Top QB Prospect Chimes in on Deflate-Gate

MOBILE—Baylor quarterback Bryce Petty, in Mobile for the Senior Bowl, looks to show scouts, in practices during the week and in the game on Saturday, that he has the goods to play in the NFL.

Little did he know, the media attending the event, would be asking him more about “Deflate-Gate” than his career at Baylor. But that was the case during his media session with reporters.

“Obviously you want to get an edge on anything you can,” said Petty, a native of Midlothian, Texas. “I’m not condoning going against what is legal. That would be frowned upon. It’s one of those things where if everyone has to do it, you have to go along with it. You can’t take the short road.”

In college football, teams pick the footballs their offense uses on game day.

“There are 10-12 footballs you like,” Petty said. “Most of the time it’s the ones you throw in practice.”

But even though you pick the footballs, they have to be inflated to a certain level. In November of 2012, USC was fined by the NCAA for intentionally deflating balls during the first half of a loss to Oregon.

“Game officials discovered and re-inflated three of the balls before the game and two others at halftime. All balls were regulation in the second half,” read a statement from USC after the game. “”When informed of this allegation by the Pac-12, USC investigated it immediately. The student manager confirmed that he had, without the knowledge of, or instruction from, any USC student-athlete, coach, staff member or administrator, deflated those game balls after they had been tested and approved by officials prior to the game.”

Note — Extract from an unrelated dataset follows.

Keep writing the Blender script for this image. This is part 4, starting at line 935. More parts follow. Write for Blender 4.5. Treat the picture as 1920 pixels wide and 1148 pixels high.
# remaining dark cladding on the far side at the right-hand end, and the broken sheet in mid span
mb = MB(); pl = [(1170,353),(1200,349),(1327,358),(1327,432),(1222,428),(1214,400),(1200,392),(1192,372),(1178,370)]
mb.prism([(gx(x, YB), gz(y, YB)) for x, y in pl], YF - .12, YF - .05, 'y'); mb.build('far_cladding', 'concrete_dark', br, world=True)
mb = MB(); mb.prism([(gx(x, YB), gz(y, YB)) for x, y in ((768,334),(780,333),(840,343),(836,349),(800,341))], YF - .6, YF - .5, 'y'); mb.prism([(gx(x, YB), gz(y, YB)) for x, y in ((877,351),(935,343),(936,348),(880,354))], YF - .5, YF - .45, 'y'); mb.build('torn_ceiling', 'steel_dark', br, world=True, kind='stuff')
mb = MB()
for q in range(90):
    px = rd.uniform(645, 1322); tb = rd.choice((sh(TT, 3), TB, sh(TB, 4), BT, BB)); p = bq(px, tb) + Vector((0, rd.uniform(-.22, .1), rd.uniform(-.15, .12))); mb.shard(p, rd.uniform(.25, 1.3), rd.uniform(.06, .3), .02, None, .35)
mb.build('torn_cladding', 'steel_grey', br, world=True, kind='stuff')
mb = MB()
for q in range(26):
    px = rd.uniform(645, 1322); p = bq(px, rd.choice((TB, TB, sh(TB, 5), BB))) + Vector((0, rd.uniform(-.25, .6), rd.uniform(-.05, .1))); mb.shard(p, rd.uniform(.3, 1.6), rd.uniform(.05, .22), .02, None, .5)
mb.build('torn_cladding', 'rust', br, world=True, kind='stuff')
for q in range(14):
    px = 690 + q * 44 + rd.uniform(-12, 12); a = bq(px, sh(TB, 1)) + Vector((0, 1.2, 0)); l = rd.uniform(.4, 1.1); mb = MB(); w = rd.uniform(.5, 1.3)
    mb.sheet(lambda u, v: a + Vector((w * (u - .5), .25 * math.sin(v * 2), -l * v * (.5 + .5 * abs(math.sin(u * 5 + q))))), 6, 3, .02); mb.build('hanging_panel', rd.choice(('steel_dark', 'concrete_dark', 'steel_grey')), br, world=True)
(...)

On the Wednesday following the game, USC fired the student manager.

Perhaps because Petty played most of his games in the South, ball pressure has never been a big deal to him.

“It’s all about the feel of the laces and ball more than the pressure, to me anyway,” Petty said.

But he understands that in cold weather, the football can be a lot more difficult to deal with. He added, “I know when it gets cold, it gets hard to catch and harder to throw.”

As a mid-round draft prospect looking to prove he’s not a by-product of Baylor’s funky offensive system, Petty would love the chance to throw any ball on the NFL level—no matter how inflated.